◆ **Task description**: From the very first line of the data to the line containing "scene.camera = cam", retype everything exactly, leaving the pictures behind.

◆ **Data shown**:

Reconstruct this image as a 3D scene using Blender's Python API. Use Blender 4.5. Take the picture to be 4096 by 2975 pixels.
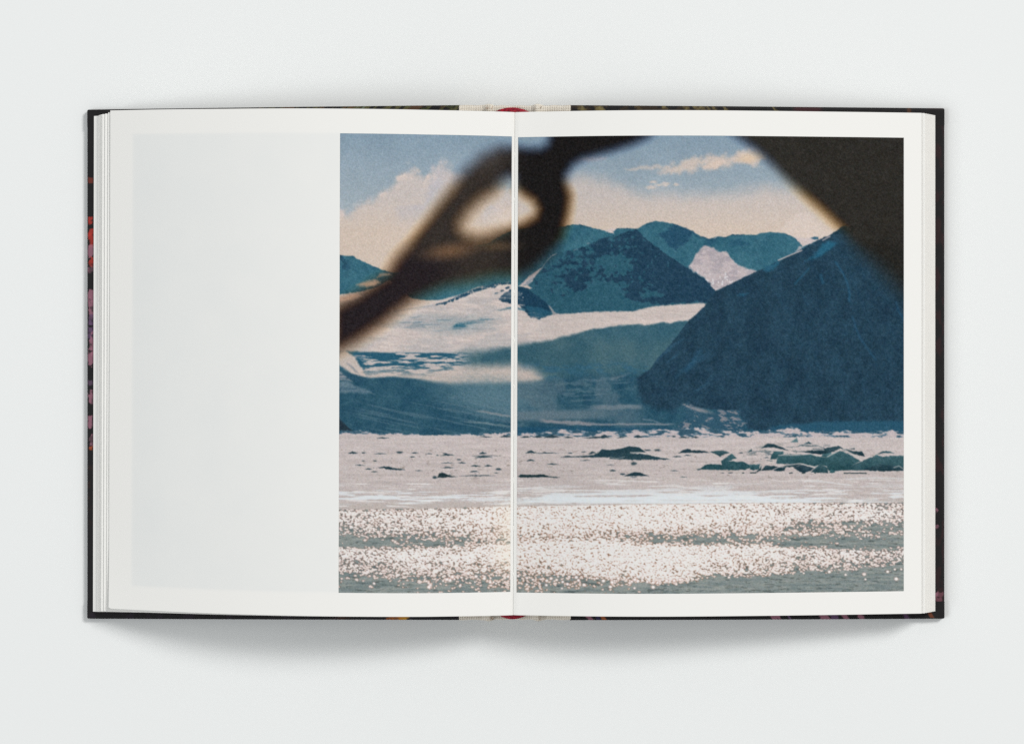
import bpy, math, random
import numpy as np

# ------------------------------------------------------------------ measures
H = 1.2            # camera height over the table, metres
S = 1.05e-4        # metres on the table for one pixel of the 4096-wide photograph
CX, CY = 2048.0, 1487.5

# ------------------------------------------------------------------ camera, world, lamps, exposure
scene = bpy.context.scene
for o in list(bpy.data.objects):
    bpy.data.objects.remove(o)
cam_d = bpy.data.cameras.new("camera")
cam = bpy.data.objects.new("camera", cam_d)
scene.collection.objects.link(cam)
cam.location = (0, 0, H)
cam_d.sensor_width = 36.0
cam_d.lens = 36.0 * H / (4096 * S)
cam_d.clip_start = 0.01
cam_d.clip_end = 50
scene.camera = cam

world = bpy.data.worlds.new("World")
scene.world = world
world.use_nodes = True
bg = world.node_tree.nodes["Background"]
bg.inputs[0].default_value = (1.0, 0.99, 0.985, 1)
bg.inputs[1].default_value = 0.385


def lamp(name, direction, dist, size, power, color):
    d = bpy.data.lights.new(name, 'AREA')
    d.shape = 'SQUARE'
    d.size = size
    d.energy = power
    d.color = color
    o = bpy.data.objects.new(name, d)
    scene.collection.objects.link(o)
    n = np.array(direction, float)
    n /= np.linalg.norm(n)
    o.location = tuple(n * dist)
    from mathutils import Vector
    o.rotation_euler = Vector(tuple(n)).to_track_quat('Z', 'Y').to_euler()
    return o


lamp("key_softbox", (0.75, 0.60, 1.0), 7.0, 1.75, 312, (1.0, 0.99, 0.975))
lamp("fill_softbox", (-0.80, -0.22, 1.0), 7.0, 2.8, 150, (0.92, 0.97, 1.0))

vs = scene.view_settings
vs.view_transform = 'Standard'
vs.look = 'None'
vs.exposure = 0.0
vs.gamma = 1.0
vs.use_curve_mapping = False
scene.render.engine = 'CYCLES'
scene.cycles.use_denoising = False
scene.cycles.max_bounces = 6

# ------------------------------------------------------------------ PAINT BEGIN
import numpy as np
rngs = np.random.default_rng(7)


def hash2(ix, iy, seed):
    h = (ix.astype(np.int64) * 374761393 + iy.astype(np.int64) * 668265263 + seed * 974711) & 0xFFFFFFFF
    h = ((h ^ (h >> 13)) * 1274126177) & 0xFFFFFFFF
    h = h ^ (h >> 16)
    return (h & 0xFFFFFF).astype(np.float32) / 16777215.0


def vnoise(x, y, seed):
    x = np.asarray(x, np.float32)
    y = np.asarray(y, np.float32)
    ix, iy = np.floor(x), np.floor(y)
    fx, fy = x - ix, y - iy
    fx = fx * fx * (3 - 2 * fx)
    fy = fy * fy * (3 - 2 * fy)
    ix = ix.astype(np.int64)
    iy = iy.astype(np.int64)
    a, b = hash2(ix, iy, seed), hash2(ix + 1, iy, seed)
    c, d = hash2(ix, iy + 1, seed), hash2(ix + 1, iy + 1, seed)
    return (a + (b - a) * fx) * (1 - fy) + (c + (d - c) * fx) * fy


def fbm(x, y, seed, octs=4):
    s, a, t = 0, 1.0, 0
    for k in range(octs):
        s = s + a * vnoise(x * 2 ** k + 17.3 * k, y * 2 ** k - 9.1 * k, seed + k * 31)
        t += a
        a *= 0.55
    return s / t


def sstep(a, b, x):
    t = np.clip((x - a) / (b - a), 0, 1)
    return t * t * (3 - 2 * t)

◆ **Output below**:
Reconstruct this image as a 3D scene using Blender's Python API. Use Blender 4.5. Take the picture to be 4096 by 2975 pixels.
import bpy, math, random
import numpy as np

# ------------------------------------------------------------------ measures
H = 1.2            # camera height over the table, metres
S = 1.05e-4        # metres on the table for one pixel of the 4096-wide photograph
CX, CY = 2048.0, 1487.5

# ------------------------------------------------------------------ camera, world, lamps, exposure
scene = bpy.context.scene
for o in list(bpy.data.objects):
    bpy.data.objects.remove(o)
cam_d = bpy.data.cameras.new("camera")
cam = bpy.data.objects.new("camera", cam_d)
scene.collection.objects.link(cam)
cam.location = (0, 0, H)
cam_d.sensor_width = 36.0
cam_d.lens = 36.0 * H / (4096 * S)
cam_d.clip_start = 0.01
cam_d.clip_end = 50
scene.camera = cam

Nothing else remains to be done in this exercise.